On Tuesday members of the Maya community spoke out about their frustration with the Government of Belize and U.S. Capital Energy who they say have denied them access to the Sarstoon Temash National Park where there is seismic testing ongoing. Attorney acting on behalf of the Sarstoon Temash Institute for Indigenous Management (SATIIM), Senior Counsel Eamon Courtenay, says the group is right to demand access.

Eamon Courtenay – Senior Council:

vlcsnap-2013-07-25-10h30m09s140 SATIIM represents indigenous people, to start with, and it also has a right to manage the National Park.  I think it is important for us to remember that the primary basis of the challenge is that under the National Park System Act, there is no provision for commercial drilling of oil within a National park.  It’s an oxymoron for you to have a National Park, and at the same time tell someone that they can go and drill for oil in it.  So that’s a legal challenge.

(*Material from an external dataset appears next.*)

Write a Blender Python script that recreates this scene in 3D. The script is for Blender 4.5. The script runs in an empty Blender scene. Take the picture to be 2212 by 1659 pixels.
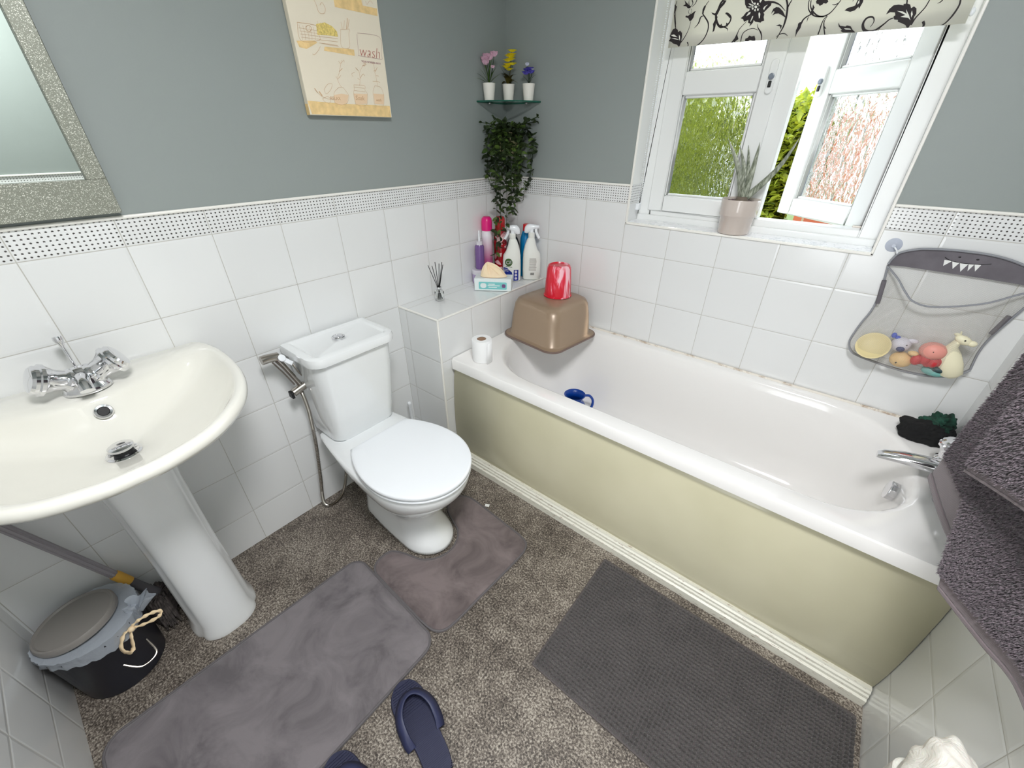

Secondly, it is important to remember that in addition to SATIIM, there are four villages, indigenous villages, from the Maya villages, who are bringing the lawsuits.  Regardless what view Government takes with respect to SATIIM, the case will continue by those four villages.  Those villages are in the buffer communities, right next door to the Sarstoon Temash National Park, and they are affected by the activities that the Government wants to conduct in that national park.

And to any charge by the Government that it can do what it wants with the property, the Senior Counsel answers by referring to the two landmark judgments given by the Supreme Court several years ago.

Eamon Courtenay – Senior Council:

There are two judgments of the Supreme Court of Belize which states specifically that the owners of that land are the Maya indigenous people under communal title.  The Government, I believe, will have to at some point in time rationalize the legal position, and who has the final say, in terms of the exploitation, exploration, development of that land.  Suffice it to say that at this stage it is our view that the indigenous people, who have the ownership and control of this land for centuries, are the persons who need to be consulted, and who’s permission and approval needs to be got.  Chief Justice  Conteh said that from 2007.

We just filed it on Monday, and we’re expecting it to go through the normal course.

SATIIM’s Executive Director, Greg Choc, says the denial of access will not be made a separate court case, but Courtenay maintains that the Government has a debt to the NGO.

Eamon Courtenay – Senior Council:

It would be rather strange for the Government to have a National Park that is being managed by an NGO for decades, and for some reason now say, “You’re not allowed to go in.  You’re not allowed to manage.  You’re not allowed to monitor what is happening there,” when we all know very well that it is very close to Guatemala where we know there is a significant amount of illegal activities, that could easily take place in there.  I do not know whether the Government has the resources at this time to go in and manage and monitor the Park, or whether someone else is going to do it.  The best persons surely to do that is SATIIM, and SATIIM has its rangers, and I believe SATIIM will continue to monitor the park until they’re forcefully stopped.